Hotchkiss H35 - Surviving Vehicles

Surviving Vehicles

One Hotchkiss H35 and nine Hotchkiss H35s modifié 39 have survived until today, all of the modifié 39 were modified again by the Germans during World War II.

The sole surviving unmodified Hotchkiss H35 was discovered in December 2008, 200 meters off the coast, at Sainte-Cecile beach, Camiers, Pas-de-Calais, France. It is a turretless chassis, which is most probably a remain of the Dunkerque gap fightings, which happened in May–June 1940. The tank was dredged in late 2008 thanks to the tide. The Musée des Blindés at Saumur plans to recover this tank in order to display it in the museum, but its recovery proved to be very difficult and costly.

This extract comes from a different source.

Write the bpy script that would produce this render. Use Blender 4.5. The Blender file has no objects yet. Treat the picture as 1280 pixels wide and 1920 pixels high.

One Hotchkiss H35 modifié 39 tank is on display in the city square in Narvik as a memorial of Battle of Narvik in 1940. A second vehicle in Norway is part of the collection of the Panserparken at the camp Rena leir. In England the private Kevin Wheatcroft Collection has bought an exemplar from the Norwegian Arquebus Krigshistoriske Museum at Rogaland. In France itself the Musée des Blindés at Saumur has a vehicle in a running condition; at the base of 501/503e RCC at Mourmelon-le-Grand a Hotchkiss serves as a monument restored with a Renault R35 turret, fitted with a dummy gun. Another tank is displayed at Uzice, in Serbia. The Bulgarian National Museum of Military History displays one of the vehicles used by the Bulgarian police forces. At Latrun in Israel the Yad la-Shiryon Museum shows one of the tanks used by the IDF. In Russia the tank museum of Kubinka has a Hotchkiss tank, captured from 211. Panzerabteilung in the summer of 1944.